**What the exercise asks**
Copy only what lies from the line containing "Write the bpy" through the line containing "COL = SC.collection" in the entries below, keeping both end lines exact and dropping every picture.

-- start Records to use --

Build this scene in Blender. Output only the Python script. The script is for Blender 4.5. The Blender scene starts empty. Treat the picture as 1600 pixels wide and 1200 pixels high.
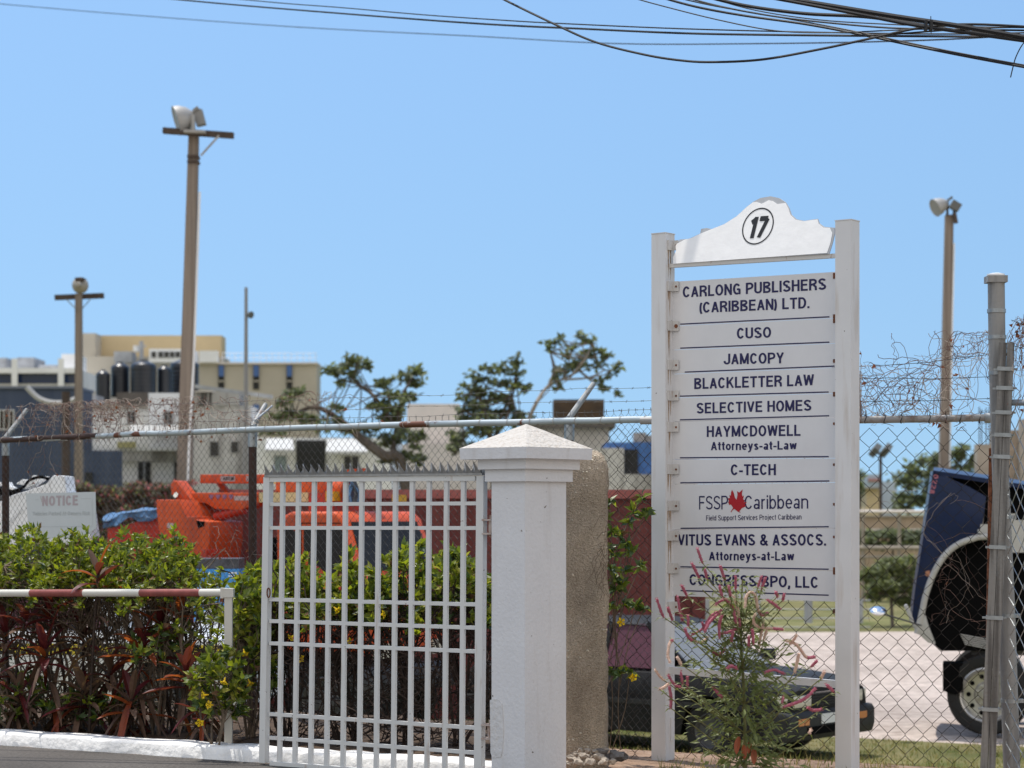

-- end Records to use --
-- start Records to use --

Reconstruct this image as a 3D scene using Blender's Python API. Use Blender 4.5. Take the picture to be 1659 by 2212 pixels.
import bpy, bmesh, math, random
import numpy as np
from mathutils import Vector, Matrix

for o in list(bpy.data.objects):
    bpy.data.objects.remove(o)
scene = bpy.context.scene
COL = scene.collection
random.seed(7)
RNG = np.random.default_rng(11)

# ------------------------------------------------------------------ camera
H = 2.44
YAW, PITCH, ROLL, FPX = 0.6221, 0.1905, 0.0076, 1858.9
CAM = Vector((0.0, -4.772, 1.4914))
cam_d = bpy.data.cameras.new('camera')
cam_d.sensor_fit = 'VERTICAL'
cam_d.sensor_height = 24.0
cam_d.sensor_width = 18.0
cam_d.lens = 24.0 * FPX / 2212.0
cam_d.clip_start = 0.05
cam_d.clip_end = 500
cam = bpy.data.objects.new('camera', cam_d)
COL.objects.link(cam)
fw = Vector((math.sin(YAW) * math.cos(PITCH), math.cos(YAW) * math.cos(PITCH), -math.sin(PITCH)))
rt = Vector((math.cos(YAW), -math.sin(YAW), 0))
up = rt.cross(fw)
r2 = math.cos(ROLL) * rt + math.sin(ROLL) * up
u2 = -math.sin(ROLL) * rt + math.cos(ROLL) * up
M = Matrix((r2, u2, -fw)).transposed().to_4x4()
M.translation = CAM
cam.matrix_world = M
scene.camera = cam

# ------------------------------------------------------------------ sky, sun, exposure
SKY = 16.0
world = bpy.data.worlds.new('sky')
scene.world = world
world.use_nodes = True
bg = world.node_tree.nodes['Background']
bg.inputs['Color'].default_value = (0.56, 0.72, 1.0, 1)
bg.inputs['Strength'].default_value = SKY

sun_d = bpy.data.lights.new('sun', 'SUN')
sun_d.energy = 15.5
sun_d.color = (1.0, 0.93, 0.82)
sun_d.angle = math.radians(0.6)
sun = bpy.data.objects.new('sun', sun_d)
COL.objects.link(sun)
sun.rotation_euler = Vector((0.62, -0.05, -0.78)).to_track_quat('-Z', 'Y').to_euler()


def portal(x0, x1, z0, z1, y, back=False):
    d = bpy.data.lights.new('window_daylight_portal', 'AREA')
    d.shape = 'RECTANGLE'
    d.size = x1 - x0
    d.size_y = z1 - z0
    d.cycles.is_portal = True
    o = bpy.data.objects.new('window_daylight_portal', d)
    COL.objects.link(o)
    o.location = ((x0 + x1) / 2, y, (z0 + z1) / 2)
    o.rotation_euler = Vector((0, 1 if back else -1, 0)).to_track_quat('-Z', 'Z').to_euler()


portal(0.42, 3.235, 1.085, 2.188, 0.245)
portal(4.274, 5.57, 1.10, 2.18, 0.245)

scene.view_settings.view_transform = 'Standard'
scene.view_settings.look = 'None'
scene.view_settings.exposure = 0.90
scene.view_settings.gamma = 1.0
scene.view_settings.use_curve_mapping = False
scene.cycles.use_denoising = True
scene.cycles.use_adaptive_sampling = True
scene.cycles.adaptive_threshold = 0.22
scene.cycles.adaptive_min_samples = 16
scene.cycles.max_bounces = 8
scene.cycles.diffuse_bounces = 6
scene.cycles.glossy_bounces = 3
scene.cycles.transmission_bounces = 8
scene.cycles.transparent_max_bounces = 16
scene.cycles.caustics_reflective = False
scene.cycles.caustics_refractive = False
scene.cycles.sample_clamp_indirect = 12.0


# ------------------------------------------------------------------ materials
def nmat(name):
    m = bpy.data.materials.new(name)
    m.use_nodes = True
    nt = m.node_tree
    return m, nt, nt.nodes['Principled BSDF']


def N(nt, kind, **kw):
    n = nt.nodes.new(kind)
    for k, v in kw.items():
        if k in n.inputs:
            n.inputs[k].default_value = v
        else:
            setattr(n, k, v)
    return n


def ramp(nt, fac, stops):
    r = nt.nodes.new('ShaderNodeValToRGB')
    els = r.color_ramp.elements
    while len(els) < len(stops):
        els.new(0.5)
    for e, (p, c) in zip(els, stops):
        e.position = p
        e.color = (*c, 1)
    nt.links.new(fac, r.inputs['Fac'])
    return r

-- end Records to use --
-- start Records to use --

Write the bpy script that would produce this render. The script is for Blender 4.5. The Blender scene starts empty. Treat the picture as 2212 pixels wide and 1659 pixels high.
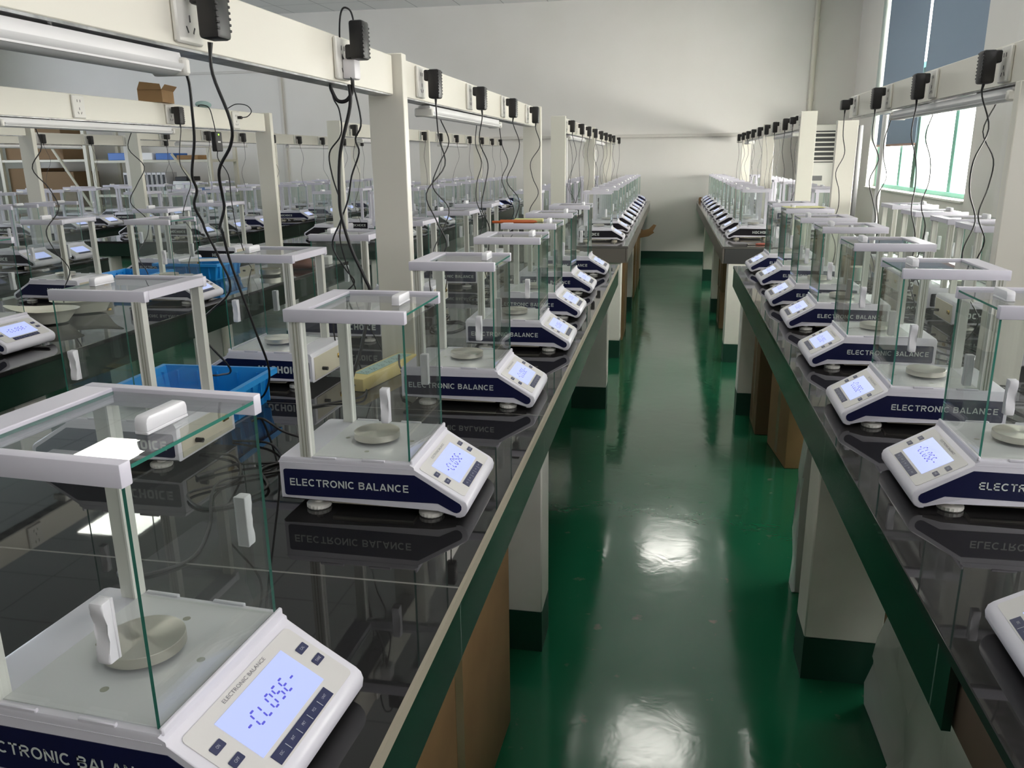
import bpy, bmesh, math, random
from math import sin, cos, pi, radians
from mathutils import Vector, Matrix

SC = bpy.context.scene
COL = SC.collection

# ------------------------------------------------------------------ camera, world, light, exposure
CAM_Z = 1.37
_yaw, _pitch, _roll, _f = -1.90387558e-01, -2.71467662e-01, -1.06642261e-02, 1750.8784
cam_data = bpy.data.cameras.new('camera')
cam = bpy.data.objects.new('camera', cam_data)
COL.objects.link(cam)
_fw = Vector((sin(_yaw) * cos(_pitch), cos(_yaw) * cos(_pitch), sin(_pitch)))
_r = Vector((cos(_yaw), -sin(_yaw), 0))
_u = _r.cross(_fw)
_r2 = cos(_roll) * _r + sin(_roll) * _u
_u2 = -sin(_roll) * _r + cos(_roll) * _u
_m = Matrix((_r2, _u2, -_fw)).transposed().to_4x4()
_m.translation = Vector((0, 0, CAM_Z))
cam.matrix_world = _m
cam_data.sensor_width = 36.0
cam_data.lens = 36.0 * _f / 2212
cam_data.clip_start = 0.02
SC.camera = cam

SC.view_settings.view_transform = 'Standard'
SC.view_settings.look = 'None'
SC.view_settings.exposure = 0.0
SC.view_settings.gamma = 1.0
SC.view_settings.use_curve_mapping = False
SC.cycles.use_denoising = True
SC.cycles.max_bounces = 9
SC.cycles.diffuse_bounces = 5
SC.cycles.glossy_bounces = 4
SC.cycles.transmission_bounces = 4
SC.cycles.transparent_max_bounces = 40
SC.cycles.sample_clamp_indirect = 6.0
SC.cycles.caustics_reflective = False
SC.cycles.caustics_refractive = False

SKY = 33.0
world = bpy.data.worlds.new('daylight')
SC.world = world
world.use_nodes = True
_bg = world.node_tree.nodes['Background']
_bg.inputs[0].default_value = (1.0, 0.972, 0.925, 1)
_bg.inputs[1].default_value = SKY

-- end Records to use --

**Answer to the exercise**
Write the bpy script that would produce this render. The script is for Blender 4.5. The Blender scene starts empty. Treat the picture as 2212 pixels wide and 1659 pixels high.
import bpy, bmesh, math, random
from math import sin, cos, pi, radians
from mathutils import Vector, Matrix

SC = bpy.context.scene
COL = SC.collection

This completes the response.